6/20/2006 -- A salmon starts life as an egg, deposited in the bottom of a stream or river by its mother, and lightly covered with a bit of sand or gravel where it will spend a few weeks to a few months growing into a young fish. During that time, the very essence of the water, its taste or smell imprints itself upon that fish and when it matures in later life, it remembers that smell and returns there to spawn itself. A Pacific salmon does this once and dies. The Atlantic salmon does this every couple of years, not dying but getting bigger each time it returns to spawn--always brought back to the same place--the scent of home.

While the preceding idea is not exactly news to many people, the very concept of how strongly it must manifest itself is a hard thing to fathom.

We play a game called mammas and babies with Kindergarten students each year. Kids are given film canisters in which I have placed cotton balls with various scents. The class is divided into two groups. One group smells a canister, and then sets it down. The other set of kids in random, collect a canister and then the first kid (the mamma) has to go from kid to kid until they find their baby. This usually works pretty good as my scents are quite different from one another:  cinnamon, blueberry, chocolate and the like. But imagine the difficulty that a mother deer might be facing if she is trying to find her own vagrant offspring by smelling for its own foot prints among the rest of the herd.

I don’t know when exactly that I noticed it as a boy, but my Uncle and Aunt’s house had a distinctive pleasant aroma. It was the scent of home, or family--of good things. The house was where my grandmother lived up until the time she passed away when I was about 7 or 8. We used to journey there frequently, every month or two and certainly on holidays when I was young, but less so, maybe once a year in more recent times.

My grandmother passed away, and just a few years ago, my uncle passed away.

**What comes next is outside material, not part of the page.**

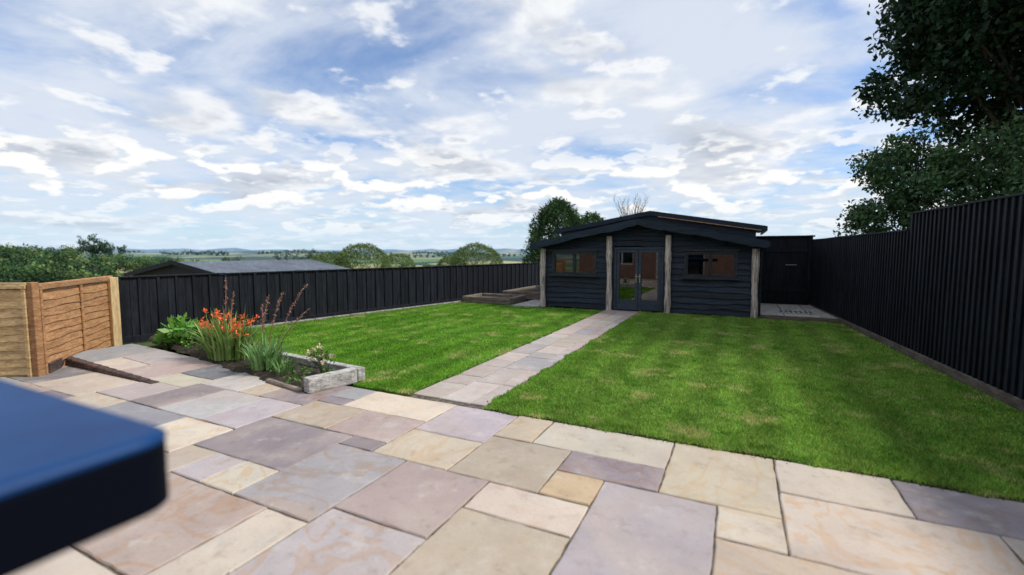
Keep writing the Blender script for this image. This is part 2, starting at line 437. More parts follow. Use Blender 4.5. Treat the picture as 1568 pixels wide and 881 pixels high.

My aunt continued to live there until this winter. The aroma never changed during the passing of time or people. Certainly it was an indefinable scent, perhaps the smell of cooking, the spice rack, maybe a soap or other tangible quality. Maybe even house plants as my grandmother had a bay window filled with them and my aunt maintained that window through all the passing years. It was a good scent, something I looked forward to later in life. It was something that would tickle the nostrils when you first stepped into the porch, but after that, receded into the background.

It was still there this past thanksgiving when we gathered (it turns out one last time).

Well, my aunt entered assisted living this winter and now the house sits empty. Only last weekend did I venture back to the house to help my dad with a small project. I was anticipating that smell, perhaps one last time before somebody else would own the house and I would never return.

Opening the door, I soon discovered it was gone. No aroma. The house was still functioning, refrigerator running, most of the belongings still there, you could probably find a meal if you were willing to defrost or open a can or two, so by no means was the house abandoned. But the aroma was gone.

I mentioned this to my dad. “It’s gone,” I said, and proceeded to explain. “I can’t smell anything anymore,” he said, and told me how the past few years had erased most of his olfactory ability. But after thinking a bit, he related that when he was a boy, his aunt Vene’s house had a distinctive aroma, probably baking and spices he thought.

So, at long last, I think I know how a salmon must feel when it arrives “home” and discovers the “scent of home” only now it’s gone, and I’ll probably never scent it again.